__Aim of the task__.
Produce a word-for-word copy of the listing below without its pictures.

__Source excerpt__.
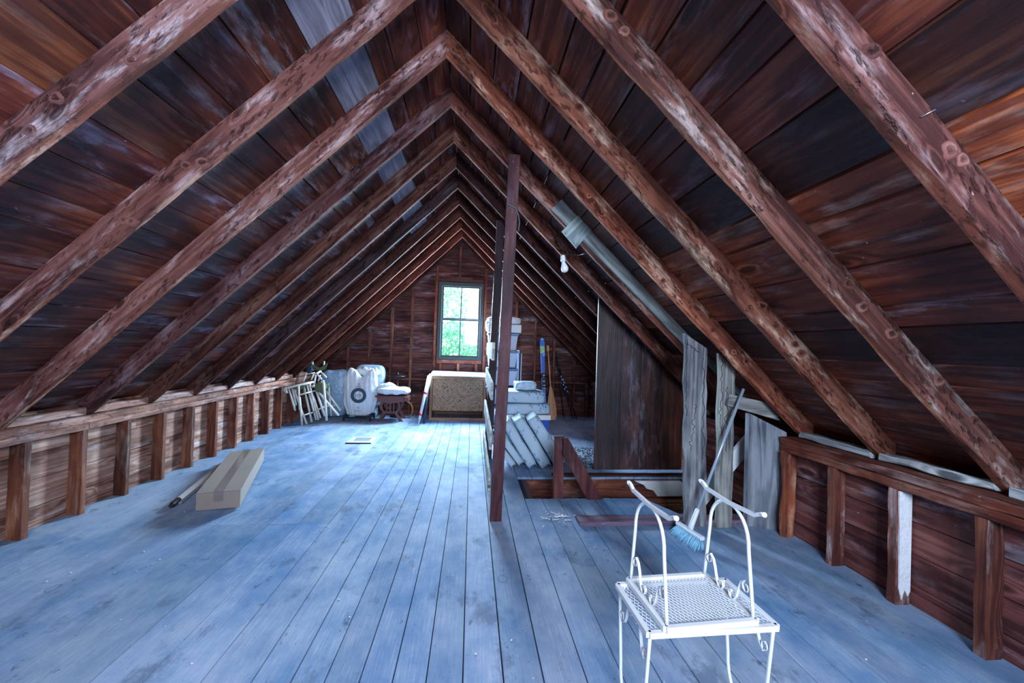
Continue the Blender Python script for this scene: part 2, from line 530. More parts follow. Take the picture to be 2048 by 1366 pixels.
    def prism(self, poly, y0, y1, tint=(1, 1, 1, 0), mat=0, plane='xz', grain='z'):
        "polygon in the x-z plane given thickness from y0 to y1 (or x-y plane with z0, z1)"
        n0 = len(self.v); n = len(poly)
        o = (rnd.uniform(0, 90), rnd.uniform(0, 90))
        for y in (y0, y1):
            for a, b in poly:
                self.v.append(V((a, y, b)) if plane == 'xz' else V((a, b, y)) if plane == 'xy' else V((y, a, b)))
        ar = sum(poly[i][0] * poly[(i + 1) % n][1] - poly[(i + 1) % n][0] * poly[i][1] for i in range(n))
        g = (lambda a, b: (o[0] + b, o[1] + a)) if grain == 'z' else (lambda a, b: (o[0] + a, o[1] + b))
        uv = [g(a, b) for a, b in poly]
        self.face(list(range(n0, n0 + n)), uv, tint, mat)
        self.face(list(reversed(range(n0 + n, n0 + 2 * n))), list(reversed(uv)), tint, mat)
        for i in range(n):
            j = (i + 1) % n
            t = abs(y1 - y0)
            self.face([n0 + i, n0 + n + i, n0 + n + j, n0 + j], [uv[i], (uv[i][0], uv[i][1] + t), (uv[j][0], uv[j][1] + t), uv[j]], tint, mat)

    def build(self, name, mats, parent=None, label=None, cat=None, group=None, kind=None, origin=None, recalc=True):
        if not isinstance(mats, (list, tuple)): mats = [mats]
        if parent is not None:
            O = V(parent['_o'])
        else:
            if origin is None:
                xs = [p.x for p in self.v]; ys = [p.y for p in self.v]; zs = [p.z for p in self.v]
                origin = ((min(xs) + max(xs)) / 2, (min(ys) + max(ys)) / 2, min(zs))
            O = V(origin)
        me = D.meshes.new(name)
        me.from_pydata([p - O for p in self.v], [], self.f)
        uvl = me.uv_layers.new(name='UVMap')
        ca = me.color_attributes.new('tint', 'FLOAT_COLOR', 'CORNER')
        fu, fc = [], []
        for uvs, t, f in zip(self.uv, self.t, self.f):
            t4 = tuple(t) if len(t) == 4 else (*t, 0)
            for q in uvs:
                fu += [q[0], q[1]]; fc += t4
        me.uv_layers['UVMap'].data.foreach_set('uv', fu)
        me.color_attributes['tint'].data.foreach_set('color', fc)
        me.polygons.foreach_set('material_index', self.m)
        me.polygons.foreach_set('use_smooth', self.s)
        if recalc:
            import bmesh
            bm = bmesh.new(); bm.from_mesh(me)
            bmesh.ops.recalc_face_normals(bm, faces=bm.faces)
            bm.to_mesh(me); bm.free()
        for q in mats: me.materials.append(q)
        me.validate(); me.update()
        o = D.objects.new(name, me)
        COL.objects.link(o)
        o['_o'] = tuple(O)
        if parent is not None:
            o.parent = parent
        else:
            o.location = O
        tag(o, label, cat, group, kind)
        return o


def tag(o, label=None, cat=None, group=None, kind=None):
    if label: o['label'] = label
    if cat: o['category'] = cat
    if group: o['group'] = group
    if kind: o['kind'] = kind
    return o


def empty(name, loc, label=None, cat=None, group=None, kind=None):
    o = D.objects.new(name, None)
    COL.objects.link(o)
    o.location = loc
    o['_o'] = tuple(loc)
    o.empty_display_size = .05
    return tag(o, label, cat, group, kind)


def jt(base=1., sp=.15, pale=0., warm=0.):
    k = base * (1 + rnd.uniform(-sp, sp))
    return (k * (1 + warm), k * (1 + rnd.uniform(-.05, .05)), k * (1 - warm + rnd.uniform(-.06, .06)), pale)


ORD = ['first', 'second', 'third', 'fourth', 'fifth', 'sixth', 'seventh', 'eighth', 'ninth', 'tenth', 'eleventh', 'twelfth', 'thirteenth', 'fourteenth']

# ================================================================== SETTING
# ---- floor boards
fl = MB()
seams = [-3.12, -2.93, -2.74, -2.56, -2.40, -2.26, -2.118, -1.99, -1.88, -1.70, -1.498, -1.29, -1.06, -.857, -.70, -.563, -.42, -.284, -.144, .008,
         .182, .353, .539, .70, .86, 1.02, 1.20, 1.37, 1.543, 1.70, 1.86, 2.03, 2.245, 2.42, 2.62]
HX0, HY0, HY1 = .635, 3.70, 4.32


def near_edge(x): return HY0 if x < 1.68 else max(3.32, HY0 - (x - 1.68) * 2.0)


def far_edge(x): return HY1


for a, b in zip(seams, seams[1:]):
    g = rnd.uniform(.0018, .0042)
    x0, x1 = a + g, b - g
    spans = []
    cuts = [YB]
    y = YB
    if -2.3 < a < -.8:
        js = [3.22, 6.6]
    elif .0 < a < .3:
        js = [4.75]
    else:
        js = [rnd.uniform(4.5, 6.9)] if rnd.random() < .6 else []
    if b > HX0 + .02:
        spans.append(((YB, YB), (near_edge(max(a, HX0)), near_edge(b))))
        if a < HX0:
            spans = [((YB, YB), (HY0, HY0))]
        spans.append(((HY1, HY1), (YF, YF)))
    else:
        ys = [YB] + sorted(js) + [YF]
        for p, q in zip(ys, ys[1:]): spans.append(((p + .002, p + .002), (q - .002, q - .002)))
    for (ya, yb), (yc, yd) in spans:
        z = rnd.uniform(-.0015, .0015)
        t = rnd.uniform(.88, 1.1)
        tt = (t * rnd.uniform(.97, 1.03), t, t * rnd.uniform(.98, 1.03), 0)
        fl.hexa([(x0, ya, z - .025), (x1, yb, z - .025), (x1, yb, z), (x0, ya, z), (x0, yc, z - .025), (x1, yd, z - .025), (x1, yd, z), (x0, yc, z)], tt)
# dark slab added to blacken the seams, open over the stair hole
for bx in ((-3.2, HX0, YB, YF), (HX0, 2.7, YB, 3.30), (HX0, 2.7, 4.33, YF)):
    fl.box(bx[0], bx[1], bx[2], bx[3], -.06, -.03, 'y', (.12, .1, .1, 0))
fl.build('floor', M['floor'], kind='structure', origin=(0, 0, 0))

pit = MB()  # closed box added below the stair hole to keep it dark
pit.box(HX0 - .05, HX0 - .004, 3.66, 4.36, -.9, -.028, 'y', (.9, .8, .8, 0))
pit.box(HX0 - .05, 2.75, 4.36, 4.40, -.9, -.028, 'x', (1.1, .9, .8, 0))
pit.box(2.72, 2.76, 3.2, 4.36, -.9, -.028, 'y', (.8, .8, .8, 0))
pit.box(HX0 - .05, 2.75, 3.26, 3.30, -.9, -.07, 'x', (.8, .8, .8, 0))
pit.box(HX0 - .05, 2.75, 3.26, 4.40, -.94, -.9, 'x', (.3, .3, .3, 0))
pit.build('dark_pit_box', M['post'], kind='structure')

# ---- roof sheathing (ceiling)
ce = MB()


def roof_boards(sgn, xs, tints):
    for i, (a, b) in enumerate(zip(xs, xs[1:])):
        g = rnd.uniform(.002, .007)
        ys = [YB]
        y = YB + rnd.uniform(1.2, 3.5)
        while y < YF - .6:
            k = round((y - Y0 - .025) / SP)
            ys.append(Y0 + .025 + k * SP)
            y += rnd.choice([2.44, 3.05, 3.66])
        ys.append(YF + .1)
        for p, q in zip(ys, ys[1:]):
            tt = tints(i, (a + b) / 2, (p + q) / 2)
            lift = rnd.uniform(0, .002)
            x0, x1 = (a - g, b + g) if a > b else (a + g, b - g)
            z0, z1 = roof(x0) + lift, roof(x1) + lift
            t = .022
            ce.hexa([(x0, p + .001, z0), (x1, p + .001, z1), (x1, p + .001, z1 + t), (x0, p + .001, z0 + t),
                     (x0, q - .001, z0), (x1, q - .001, z1), (x1, q - .001, z1 + t), (x0, q - .001, z0 + t)], tt)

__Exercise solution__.
Continue the Blender Python script for this scene: part 2, from line 530. More parts follow. Take the picture to be 2048 by 1366 pixels.
    def prism(self, poly, y0, y1, tint=(1, 1, 1, 0), mat=0, plane='xz', grain='z'):
        "polygon in the x-z plane given thickness from y0 to y1 (or x-y plane with z0, z1)"
        n0 = len(self.v); n = len(poly)
        o = (rnd.uniform(0, 90), rnd.uniform(0, 90))
        for y in (y0, y1):
            for a, b in poly:
                self.v.append(V((a, y, b)) if plane == 'xz' else V((a, b, y)) if plane == 'xy' else V((y, a, b)))
        ar = sum(poly[i][0] * poly[(i + 1) % n][1] - poly[(i + 1) % n][0] * poly[i][1] for i in range(n))
        g = (lambda a, b: (o[0] + b, o[1] + a)) if grain == 'z' else (lambda a, b: (o[0] + a, o[1] + b))
        uv = [g(a, b) for a, b in poly]
        self.face(list(range(n0, n0 + n)), uv, tint, mat)
        self.face(list(reversed(range(n0 + n, n0 + 2 * n))), list(reversed(uv)), tint, mat)
        for i in range(n):
            j = (i + 1) % n
            t = abs(y1 - y0)
            self.face([n0 + i, n0 + n + i, n0 + n + j, n0 + j], [uv[i], (uv[i][0], uv[i][1] + t), (uv[j][0], uv[j][1] + t), uv[j]], tint, mat)

    def build(self, name, mats, parent=None, label=None, cat=None, group=None, kind=None, origin=None, recalc=True):
        if not isinstance(mats, (list, tuple)): mats = [mats]
        if parent is not None:
            O = V(parent['_o'])
        else:
            if origin is None:
                xs = [p.x for p in self.v]; ys = [p.y for p in self.v]; zs = [p.z for p in self.v]
                origin = ((min(xs) + max(xs)) / 2, (min(ys) + max(ys)) / 2, min(zs))
            O = V(origin)
        me = D.meshes.new(name)
        me.from_pydata([p - O for p in self.v], [], self.f)
        uvl = me.uv_layers.new(name='UVMap')
        ca = me.color_attributes.new('tint', 'FLOAT_COLOR', 'CORNER')
        fu, fc = [], []
        for uvs, t, f in zip(self.uv, self.t, self.f):
            t4 = tuple(t) if len(t) == 4 else (*t, 0)
            for q in uvs:
                fu += [q[0], q[1]]; fc += t4
        me.uv_layers['UVMap'].data.foreach_set('uv', fu)
        me.color_attributes['tint'].data.foreach_set('color', fc)
        me.polygons.foreach_set('material_index', self.m)
        me.polygons.foreach_set('use_smooth', self.s)
        if recalc:
            import bmesh
            bm = bmesh.new(); bm.from_mesh(me)
            bmesh.ops.recalc_face_normals(bm, faces=bm.faces)
            bm.to_mesh(me); bm.free()
        for q in mats: me.materials.append(q)
        me.validate(); me.update()
        o = D.objects.new(name, me)
        COL.objects.link(o)
        o['_o'] = tuple(O)
        if parent is not None:
            o.parent = parent
        else:
            o.location = O
        tag(o, label, cat, group, kind)
        return o


def tag(o, label=None, cat=None, group=None, kind=None):
    if label: o['label'] = label
    if cat: o['category'] = cat
    if group: o['group'] = group
    if kind: o['kind'] = kind
    return o


def empty(name, loc, label=None, cat=None, group=None, kind=None):
    o = D.objects.new(name, None)
    COL.objects.link(o)
    o.location = loc
    o['_o'] = tuple(loc)
    o.empty_display_size = .05
    return tag(o, label, cat, group, kind)


def jt(base=1., sp=.15, pale=0., warm=0.):
    k = base * (1 + rnd.uniform(-sp, sp))
    return (k * (1 + warm), k * (1 + rnd.uniform(-.05, .05)), k * (1 - warm + rnd.uniform(-.06, .06)), pale)


ORD = ['first', 'second', 'third', 'fourth', 'fifth', 'sixth', 'seventh', 'eighth', 'ninth', 'tenth', 'eleventh', 'twelfth', 'thirteenth', 'fourteenth']

# ================================================================== SETTING
# ---- floor boards
fl = MB()
seams = [-3.12, -2.93, -2.74, -2.56, -2.40, -2.26, -2.118, -1.99, -1.88, -1.70, -1.498, -1.29, -1.06, -.857, -.70, -.563, -.42, -.284, -.144, .008,
         .182, .353, .539, .70, .86, 1.02, 1.20, 1.37, 1.543, 1.70, 1.86, 2.03, 2.245, 2.42, 2.62]
HX0, HY0, HY1 = .635, 3.70, 4.32


def near_edge(x): return HY0 if x < 1.68 else max(3.32, HY0 - (x - 1.68) * 2.0)


def far_edge(x): return HY1


for a, b in zip(seams, seams[1:]):
    g = rnd.uniform(.0018, .0042)
    x0, x1 = a + g, b - g
    spans = []
    cuts = [YB]
    y = YB
    if -2.3 < a < -.8:
        js = [3.22, 6.6]
    elif .0 < a < .3:
        js = [4.75]
    else:
        js = [rnd.uniform(4.5, 6.9)] if rnd.random() < .6 else []
    if b > HX0 + .02:
        spans.append(((YB, YB), (near_edge(max(a, HX0)), near_edge(b))))
        if a < HX0:
            spans = [((YB, YB), (HY0, HY0))]
        spans.append(((HY1, HY1), (YF, YF)))
    else:
        ys = [YB] + sorted(js) + [YF]
        for p, q in zip(ys, ys[1:]): spans.append(((p + .002, p + .002), (q - .002, q - .002)))
    for (ya, yb), (yc, yd) in spans:
        z = rnd.uniform(-.0015, .0015)
        t = rnd.uniform(.88, 1.1)
        tt = (t * rnd.uniform(.97, 1.03), t, t * rnd.uniform(.98, 1.03), 0)
        fl.hexa([(x0, ya, z - .025), (x1, yb, z - .025), (x1, yb, z), (x0, ya, z), (x0, yc, z - .025), (x1, yd, z - .025), (x1, yd, z), (x0, yc, z)], tt)
# dark slab added to blacken the seams, open over the stair hole
for bx in ((-3.2, HX0, YB, YF), (HX0, 2.7, YB, 3.30), (HX0, 2.7, 4.33, YF)):
    fl.box(bx[0], bx[1], bx[2], bx[3], -.06, -.03, 'y', (.12, .1, .1, 0))
fl.build('floor', M['floor'], kind='structure', origin=(0, 0, 0))

pit = MB()  # closed box added below the stair hole to keep it dark
pit.box(HX0 - .05, HX0 - .004, 3.66, 4.36, -.9, -.028, 'y', (.9, .8, .8, 0))
pit.box(HX0 - .05, 2.75, 4.36, 4.40, -.9, -.028, 'x', (1.1, .9, .8, 0))
pit.box(2.72, 2.76, 3.2, 4.36, -.9, -.028, 'y', (.8, .8, .8, 0))
pit.box(HX0 - .05, 2.75, 3.26, 3.30, -.9, -.07, 'x', (.8, .8, .8, 0))
pit.box(HX0 - .05, 2.75, 3.26, 4.40, -.94, -.9, 'x', (.3, .3, .3, 0))
pit.build('dark_pit_box', M['post'], kind='structure')

# ---- roof sheathing (ceiling)
ce = MB()


def roof_boards(sgn, xs, tints):
    for i, (a, b) in enumerate(zip(xs, xs[1:])):
        g = rnd.uniform(.002, .007)
        ys = [YB]
        y = YB + rnd.uniform(1.2, 3.5)
        while y < YF - .6:
            k = round((y - Y0 - .025) / SP)
            ys.append(Y0 + .025 + k * SP)
            y += rnd.choice([2.44, 3.05, 3.66])
        ys.append(YF + .1)
        for p, q in zip(ys, ys[1:]):
            tt = tints(i, (a + b) / 2, (p + q) / 2)
            lift = rnd.uniform(0, .002)
            x0, x1 = (a - g, b + g) if a > b else (a + g, b - g)
            z0, z1 = roof(x0) + lift, roof(x1) + lift
            t = .022
            ce.hexa([(x0, p + .001, z0), (x1, p + .001, z1), (x1, p + .001, z1 + t), (x0, p + .001, z0 + t),
                     (x0, q - .001, z0), (x1, q - .001, z1), (x1, q - .001, z1 + t), (x0, q - .001, z0 + t)], tt)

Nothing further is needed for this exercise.